[Scene modeling code data]
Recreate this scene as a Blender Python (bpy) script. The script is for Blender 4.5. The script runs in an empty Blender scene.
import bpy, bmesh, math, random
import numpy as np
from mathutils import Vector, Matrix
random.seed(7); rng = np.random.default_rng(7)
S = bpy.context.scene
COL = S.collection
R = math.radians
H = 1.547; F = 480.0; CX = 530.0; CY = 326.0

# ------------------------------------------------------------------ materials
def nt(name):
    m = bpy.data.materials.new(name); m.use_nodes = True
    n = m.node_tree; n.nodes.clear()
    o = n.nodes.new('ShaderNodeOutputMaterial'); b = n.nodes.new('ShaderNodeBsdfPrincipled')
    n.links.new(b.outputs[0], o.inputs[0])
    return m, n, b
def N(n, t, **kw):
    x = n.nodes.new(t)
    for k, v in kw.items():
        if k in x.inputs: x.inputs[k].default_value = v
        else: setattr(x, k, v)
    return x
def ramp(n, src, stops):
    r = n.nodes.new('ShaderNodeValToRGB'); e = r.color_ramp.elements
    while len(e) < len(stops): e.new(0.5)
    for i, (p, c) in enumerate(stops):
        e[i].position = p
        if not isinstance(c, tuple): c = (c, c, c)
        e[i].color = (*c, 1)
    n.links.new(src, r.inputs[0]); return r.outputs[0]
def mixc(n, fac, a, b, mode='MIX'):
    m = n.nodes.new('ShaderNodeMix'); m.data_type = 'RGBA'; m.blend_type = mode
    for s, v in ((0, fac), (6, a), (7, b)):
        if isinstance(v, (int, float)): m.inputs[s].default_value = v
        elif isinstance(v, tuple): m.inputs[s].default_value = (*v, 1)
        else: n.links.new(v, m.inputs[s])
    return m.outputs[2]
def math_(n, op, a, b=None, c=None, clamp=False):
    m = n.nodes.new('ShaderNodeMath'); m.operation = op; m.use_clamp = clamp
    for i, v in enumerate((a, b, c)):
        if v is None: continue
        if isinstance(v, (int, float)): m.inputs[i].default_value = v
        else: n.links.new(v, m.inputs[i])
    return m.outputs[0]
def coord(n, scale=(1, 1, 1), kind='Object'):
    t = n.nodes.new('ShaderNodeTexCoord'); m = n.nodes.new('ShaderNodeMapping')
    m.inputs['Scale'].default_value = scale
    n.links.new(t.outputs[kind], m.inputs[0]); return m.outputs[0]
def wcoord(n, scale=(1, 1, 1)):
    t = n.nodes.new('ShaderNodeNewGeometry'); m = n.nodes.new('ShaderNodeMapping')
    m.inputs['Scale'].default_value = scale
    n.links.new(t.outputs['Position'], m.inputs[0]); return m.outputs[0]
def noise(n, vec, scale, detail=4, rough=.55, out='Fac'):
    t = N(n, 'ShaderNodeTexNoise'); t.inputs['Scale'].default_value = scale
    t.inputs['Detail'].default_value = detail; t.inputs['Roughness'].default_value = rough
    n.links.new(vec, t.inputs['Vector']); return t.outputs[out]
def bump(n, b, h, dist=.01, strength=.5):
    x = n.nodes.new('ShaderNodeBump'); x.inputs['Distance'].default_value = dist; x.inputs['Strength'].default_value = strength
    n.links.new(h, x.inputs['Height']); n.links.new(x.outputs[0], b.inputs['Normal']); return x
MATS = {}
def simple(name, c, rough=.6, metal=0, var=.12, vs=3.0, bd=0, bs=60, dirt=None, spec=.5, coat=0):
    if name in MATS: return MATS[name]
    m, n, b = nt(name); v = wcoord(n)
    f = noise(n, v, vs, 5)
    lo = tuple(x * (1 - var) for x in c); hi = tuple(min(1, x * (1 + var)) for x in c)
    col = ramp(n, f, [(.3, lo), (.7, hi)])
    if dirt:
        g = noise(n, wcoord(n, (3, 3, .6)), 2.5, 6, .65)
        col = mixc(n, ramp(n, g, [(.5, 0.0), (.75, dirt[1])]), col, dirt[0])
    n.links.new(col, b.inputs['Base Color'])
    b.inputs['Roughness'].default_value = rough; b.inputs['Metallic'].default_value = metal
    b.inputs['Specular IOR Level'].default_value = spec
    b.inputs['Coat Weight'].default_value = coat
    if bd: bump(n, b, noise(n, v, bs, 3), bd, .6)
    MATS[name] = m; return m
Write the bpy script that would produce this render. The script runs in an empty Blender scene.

■ AIM ■
Nothing in the data may differ; print all of it exactly as written.

■ CORRECT RESULT ■
Recreate this scene as a Blender Python (bpy) script. The script is for Blender 4.5. The script runs in an empty Blender scene.
import bpy, bmesh, math, random
import numpy as np
from mathutils import Vector, Matrix
random.seed(7); rng = np.random.default_rng(7)
S = bpy.context.scene
COL = S.collection
R = math.radians
H = 1.547; F = 480.0; CX = 530.0; CY = 326.0

# ------------------------------------------------------------------ materials
def nt(name):
    m = bpy.data.materials.new(name); m.use_nodes = True
    n = m.node_tree; n.nodes.clear()
    o = n.nodes.new('ShaderNodeOutputMaterial'); b = n.nodes.new('ShaderNodeBsdfPrincipled')
    n.links.new(b.outputs[0], o.inputs[0])
    return m, n, b
def N(n, t, **kw):
    x = n.nodes.new(t)
    for k, v in kw.items():
        if k in x.inputs: x.inputs[k].default_value = v
        else: setattr(x, k, v)
    return x
def ramp(n, src, stops):
    r = n.nodes.new('ShaderNodeValToRGB'); e = r.color_ramp.elements
    while len(e) < len(stops): e.new(0.5)
    for i, (p, c) in enumerate(stops):
        e[i].position = p
        if not isinstance(c, tuple): c = (c, c, c)
        e[i].color = (*c, 1)
    n.links.new(src, r.inputs[0]); return r.outputs[0]
def mixc(n, fac, a, b, mode='MIX'):
    m = n.nodes.new('ShaderNodeMix'); m.data_type = 'RGBA'; m.blend_type = mode
    for s, v in ((0, fac), (6, a), (7, b)):
        if isinstance(v, (int, float)): m.inputs[s].default_value = v
        elif isinstance(v, tuple): m.inputs[s].default_value = (*v, 1)
        else: n.links.new(v, m.inputs[s])
    return m.outputs[2]
def math_(n, op, a, b=None, c=None, clamp=False):
    m = n.nodes.new('ShaderNodeMath'); m.operation = op; m.use_clamp = clamp
    for i, v in enumerate((a, b, c)):
        if v is None: continue
        if isinstance(v, (int, float)): m.inputs[i].default_value = v
        else: n.links.new(v, m.inputs[i])
    return m.outputs[0]
def coord(n, scale=(1, 1, 1), kind='Object'):
    t = n.nodes.new('ShaderNodeTexCoord'); m = n.nodes.new('ShaderNodeMapping')
    m.inputs['Scale'].default_value = scale
    n.links.new(t.outputs[kind], m.inputs[0]); return m.outputs[0]
def wcoord(n, scale=(1, 1, 1)):
    t = n.nodes.new('ShaderNodeNewGeometry'); m = n.nodes.new('ShaderNodeMapping')
    m.inputs['Scale'].default_value = scale
    n.links.new(t.outputs['Position'], m.inputs[0]); return m.outputs[0]
def noise(n, vec, scale, detail=4, rough=.55, out='Fac'):
    t = N(n, 'ShaderNodeTexNoise'); t.inputs['Scale'].default_value = scale
    t.inputs['Detail'].default_value = detail; t.inputs['Roughness'].default_value = rough
    n.links.new(vec, t.inputs['Vector']); return t.outputs[out]
def bump(n, b, h, dist=.01, strength=.5):
    x = n.nodes.new('ShaderNodeBump'); x.inputs['Distance'].default_value = dist; x.inputs['Strength'].default_value = strength
    n.links.new(h, x.inputs['Height']); n.links.new(x.outputs[0], b.inputs['Normal']); return x
MATS = {}
def simple(name, c, rough=.6, metal=0, var=.12, vs=3.0, bd=0, bs=60, dirt=None, spec=.5, coat=0):
    if name in MATS: return MATS[name]
    m, n, b = nt(name); v = wcoord(n)
    f = noise(n, v, vs, 5)
    lo = tuple(x * (1 - var) for x in c); hi = tuple(min(1, x * (1 + var)) for x in c)
    col = ramp(n, f, [(.3, lo), (.7, hi)])
    if dirt:
        g = noise(n, wcoord(n, (3, 3, .6)), 2.5, 6, .65)
        col = mixc(n, ramp(n, g, [(.5, 0.0), (.75, dirt[1])]), col, dirt[0])
    n.links.new(col, b.inputs['Base Color'])
    b.inputs['Roughness'].default_value = rough; b.inputs['Metallic'].default_value = metal
    b.inputs['Specular IOR Level'].default_value = spec
    b.inputs['Coat Weight'].default_value = coat
    if bd: bump(n, b, noise(n, v, bs, 3), bd, .6)
    MATS[name] = m; return m
Write the bpy script that would produce this render. The script runs in an empty Blender scene.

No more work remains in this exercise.